It is notoriously difficult to write about direct experiences in a coherent and unambiguous fashion. I have a clear sense of what I mean by ‘deep experience’; but I’m not sure that I can convey that sense very well in words. But since this is all I have …
I am aware that the use of adjectives such as deep and shallow imposes a judgement on an experience and that this may not be helpful. However there is a real distinction that these adjectives are pointing to that it is necessary to understand.
The subjective difference has been striking for me. There have been occasions when I have been unsure whether I have had an experience or not. Something has changed, and when I try to contemplate as I used to it doesn’t work. After a struggle I find words that capture something. This is a shallow experience and is typical of many on a three day EI. In contrast I have also had an experience that has completely overwhelmed me. My body convulses with energy, I am crying my eyes out and full of the most amazing love for everyone and everything. And the words are there instantly, clear and somehow part of the essence of the experience. This is a deep experience. Such experiences do happen on 3-day Intensives, but they are more common towards the end of long Intensives.
The reason why I think it is important to have deep experiences is because of their impact on the individual, and indeed I think it is because of the difference in impact that the adjectives have been used. My first experience, on a 3-day, was deep and changed my view of myself, my life and everything profoundly. I experienced myself as Love. I had been working for about a year on a pervasive sense of worthlessness that coloured my attitude to everything. The experience of myself as Love made that sense of worthlessness seem comical – it was forever banished. My second experience was shallow, even though it occurred toward the end of a 2-week Intensive. I had been working on another and directly experienced that another suffers. When I look back on that Intensive and the experience, I realise that I think I gained more from some insights that arose during my contemplation than from the experience itself.

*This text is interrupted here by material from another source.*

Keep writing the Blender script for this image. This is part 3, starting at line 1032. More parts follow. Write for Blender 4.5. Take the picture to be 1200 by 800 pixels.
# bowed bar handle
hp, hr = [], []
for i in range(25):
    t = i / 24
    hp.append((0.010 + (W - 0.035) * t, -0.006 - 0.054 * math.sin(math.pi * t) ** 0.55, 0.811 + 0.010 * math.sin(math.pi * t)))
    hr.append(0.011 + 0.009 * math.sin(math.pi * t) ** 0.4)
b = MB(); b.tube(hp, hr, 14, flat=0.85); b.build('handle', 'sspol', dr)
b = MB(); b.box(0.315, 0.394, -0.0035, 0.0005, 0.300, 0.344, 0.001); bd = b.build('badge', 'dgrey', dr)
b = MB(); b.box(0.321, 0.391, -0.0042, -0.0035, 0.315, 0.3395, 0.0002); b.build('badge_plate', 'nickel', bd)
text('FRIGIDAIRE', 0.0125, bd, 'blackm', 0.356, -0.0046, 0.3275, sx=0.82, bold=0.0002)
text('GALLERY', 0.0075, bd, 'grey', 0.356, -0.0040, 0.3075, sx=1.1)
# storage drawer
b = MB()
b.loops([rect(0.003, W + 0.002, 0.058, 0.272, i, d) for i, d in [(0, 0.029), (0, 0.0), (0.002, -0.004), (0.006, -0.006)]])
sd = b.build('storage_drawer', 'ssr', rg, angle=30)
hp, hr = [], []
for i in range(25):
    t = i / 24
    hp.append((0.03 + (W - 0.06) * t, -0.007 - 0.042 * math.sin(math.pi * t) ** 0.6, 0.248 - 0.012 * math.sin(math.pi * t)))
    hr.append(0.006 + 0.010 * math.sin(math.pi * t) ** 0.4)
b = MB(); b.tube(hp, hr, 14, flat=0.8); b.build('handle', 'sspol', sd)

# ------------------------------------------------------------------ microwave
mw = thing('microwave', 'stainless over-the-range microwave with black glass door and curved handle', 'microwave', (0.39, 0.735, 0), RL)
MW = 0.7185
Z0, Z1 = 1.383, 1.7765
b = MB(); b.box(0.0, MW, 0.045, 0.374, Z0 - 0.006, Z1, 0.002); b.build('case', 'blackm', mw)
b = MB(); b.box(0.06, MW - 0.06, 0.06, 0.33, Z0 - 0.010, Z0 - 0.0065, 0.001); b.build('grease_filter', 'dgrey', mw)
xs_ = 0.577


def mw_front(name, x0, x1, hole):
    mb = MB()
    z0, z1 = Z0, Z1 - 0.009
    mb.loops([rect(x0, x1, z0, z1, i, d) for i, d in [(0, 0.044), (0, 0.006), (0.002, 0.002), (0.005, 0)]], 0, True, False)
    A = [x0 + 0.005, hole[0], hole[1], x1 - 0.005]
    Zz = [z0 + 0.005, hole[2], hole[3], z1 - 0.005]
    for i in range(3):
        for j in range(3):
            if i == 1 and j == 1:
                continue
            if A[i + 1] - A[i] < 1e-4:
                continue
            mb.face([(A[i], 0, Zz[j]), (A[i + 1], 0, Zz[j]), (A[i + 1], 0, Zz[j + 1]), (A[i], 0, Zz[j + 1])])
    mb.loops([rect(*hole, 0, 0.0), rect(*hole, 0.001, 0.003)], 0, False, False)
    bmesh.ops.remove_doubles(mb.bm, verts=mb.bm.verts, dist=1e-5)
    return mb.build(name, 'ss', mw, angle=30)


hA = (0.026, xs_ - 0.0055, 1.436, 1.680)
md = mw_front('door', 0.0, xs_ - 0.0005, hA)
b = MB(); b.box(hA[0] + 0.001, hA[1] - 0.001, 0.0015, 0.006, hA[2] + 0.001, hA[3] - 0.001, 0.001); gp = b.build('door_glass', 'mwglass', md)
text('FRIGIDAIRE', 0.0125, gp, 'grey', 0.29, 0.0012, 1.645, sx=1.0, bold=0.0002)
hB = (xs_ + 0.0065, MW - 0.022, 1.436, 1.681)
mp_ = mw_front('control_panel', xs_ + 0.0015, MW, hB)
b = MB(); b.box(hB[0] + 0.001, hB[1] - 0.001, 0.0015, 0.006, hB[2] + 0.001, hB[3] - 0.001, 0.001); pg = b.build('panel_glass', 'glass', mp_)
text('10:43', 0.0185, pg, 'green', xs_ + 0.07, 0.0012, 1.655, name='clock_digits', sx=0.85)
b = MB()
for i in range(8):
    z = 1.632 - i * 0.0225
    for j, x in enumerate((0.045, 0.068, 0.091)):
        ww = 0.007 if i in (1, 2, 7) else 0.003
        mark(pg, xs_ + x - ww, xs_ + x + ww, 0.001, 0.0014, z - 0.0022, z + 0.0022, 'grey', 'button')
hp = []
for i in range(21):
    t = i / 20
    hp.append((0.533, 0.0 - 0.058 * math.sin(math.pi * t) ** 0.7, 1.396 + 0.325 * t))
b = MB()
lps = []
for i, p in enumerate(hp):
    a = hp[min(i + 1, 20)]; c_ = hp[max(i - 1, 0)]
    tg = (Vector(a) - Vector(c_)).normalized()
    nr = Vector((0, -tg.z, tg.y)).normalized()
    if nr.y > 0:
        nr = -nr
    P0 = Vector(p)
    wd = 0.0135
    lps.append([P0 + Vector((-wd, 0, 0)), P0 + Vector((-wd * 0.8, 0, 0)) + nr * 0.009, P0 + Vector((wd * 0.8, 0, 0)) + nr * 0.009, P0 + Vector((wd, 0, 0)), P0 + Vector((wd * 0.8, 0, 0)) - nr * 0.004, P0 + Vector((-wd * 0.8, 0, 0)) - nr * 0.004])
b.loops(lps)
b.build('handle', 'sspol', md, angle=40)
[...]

The impact of direct experiences is not just at the psychological level. My first experience awakened a desire for more Truth in me. The second experience barely registered in terms of satisfying that desire. Even calling it a desire is not quite right; it is more that for the first time the experience of myself as Love gave my whole life a direction.
Having a deep experience of the Truth/Divine is a key step in the initial stage of a person’s growth. Without such an experience motivations will inevitably come from or be coloured by ego issues, and as such will inevitably ‘run out’. For most people a profound experience of the Truth/Divine establishes a priority vested in the person’s being, it becomes part of their wisdom and as such is separate from their ego and its desires. And ultimately this is why this first Principle is for you to have such an experience. It conditions all that follows.
Charles Berner set out ten conditions for having a deep experience of the Truth. They are
1 Accept guidance from someone who has had deep experiences
2. Use a focusing tool
3. Communicate completely with NO vagueness
4. Contemplate steadily
5. Be willing to give up beliefs and pre-conceived ideas
6.Be willing to express anti-social behaviour, thoughts and phenomena
7. Be willing for your life to change
8. Treat people well, by your own true inner standard
9. Want the Truth for the Truth’s sake (not just for egotistical reasons)
10. Be willing for it to come out however it comes out.
These are explained in more detail in section 4.6 of the Long Intensive Manual.
Here is Philip Kapleau describing his first two experiences; the first shallow, the second deep.
” ..as I came before him he demanded: “What happened last night?” While I talked his keen eyes x-rayed every inch of me, then slowly he began quizzing me: “Where do you see Mu? .. How do you see Mu?.. What is the colour of Mu? What is the sound of Mu? How much does Mu weigh?”
Some of my answers came quickly, some haltingly. Once or twice the roshi smiled, but mostly he listened in serene silence. Then he spoke. “There are some roshi who might sanction such a tip-of-the-tongue taste as kensho, but…”
“I wouldn’t accept sanction of such a picayune experience even if you wanted to grant it. Have I laboured like a mountain these five years only to bring forth this mouse? I’ll go on” Kapleau said.
Many hours later, after further periods of meditation and at his next interview with the Roshi:
All at once the roshi, the room, every single thing disappeared into a dazzling stream of illumination and I felt myself bathed in a delicious, unspeakable delight. For a fleeting second I was alone – I alone was .. Then the roshi swam into view. Our eyes met and flowed into each other, and we burst out laughing. . “I have it. I know. There is nothing, absolutely nothing. I am everything and everything is nothing!” I exclaimed, more to myself than to the roshi, and got up and walked out.
Zen Dawn in the West, P.Kapleau 2nd Edition, 1980, Rider and Company p.238-9.